Twitter nation holds an election
I never did watch last night’s debate. I got home towards the tail end of it, and I just didn’t have the energy to watch. Instead I read a bunch of comments at different sites, and that’s when it occurred to me—and not for the first time—that we’ve turned into Twitter nation and this election is the Twitter election.
I don’t use Twitter, and rarely read it. But I certainly check it out now and then, when there’s a tweet in the news that catches my eye. Right from the start Twitter held little interest for me, although a lot of bloggers took to it immediately. I suppose tweeting can also be very good to build readership, but I just can’t stomach it and don’t want to spend a moment of precious time doing it.

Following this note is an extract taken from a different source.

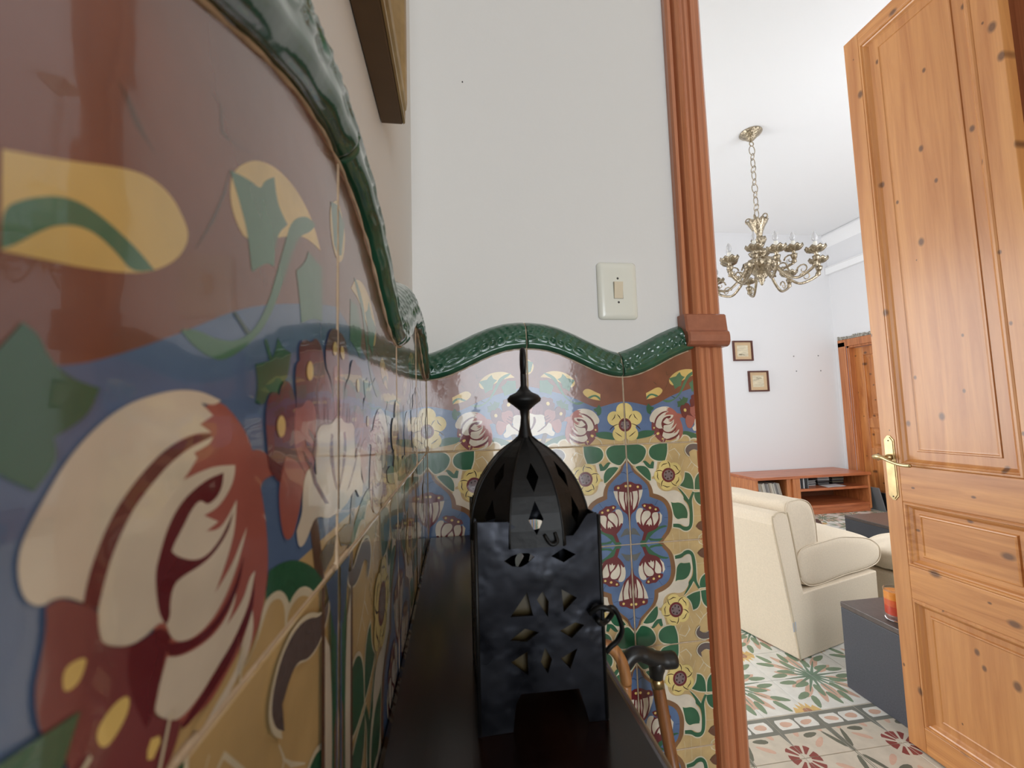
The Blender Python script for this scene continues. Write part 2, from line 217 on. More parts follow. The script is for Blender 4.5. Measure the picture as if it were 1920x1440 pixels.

I’ve not only not been drawn to it, but something about it repels me. I used to think that “something” was just that I prefer lengthier, more fleshed-out thoughts, although I do understand the value of conciseness, and I like a short and witty bon mot as well as the next person, maybe more. Funny quips are great, and often quotable, but too steady a diet of them is like eating nothing but M&Ms.
To me, that’s what Twitter always was—a lot of people being snarky together, trading barbs to see who could be the most clever. Like a bunch of teenagers getting together after school in someone’s basement, having fun at everyone else’s expense.
Yes, some information is imparted now and then through Twitter, but it is usually of the “here’s a great thing I just did!” variety. So Twitter favors snarky one-liner put-downs and/or bragging. Those of you who like Twitter may say I’m selling it short, but every time I go there, that’s what I see and that’s about all I see.
Twitter began in the summer of 2006, and its growth curve went like this:
It had 400,000 tweets posted per quarter in 2007. This grew to 100 million tweets posted per quarter in 2008. In February 2010, Twitter users were sending 50 million tweets per day…As of March 2011, that was about 140 million tweets posted daily…
On March 21, 2012, Twitter celebrated its sixth birthday while also announcing that it has 140 million users and sees 340 million tweets per day…
As of September 2013, the company’s data showed that 200 million users send over 400 million tweets daily, with nearly 60% of tweets sent from mobile devices.
And now, we’ve got about 500 million tweets per day, and counting.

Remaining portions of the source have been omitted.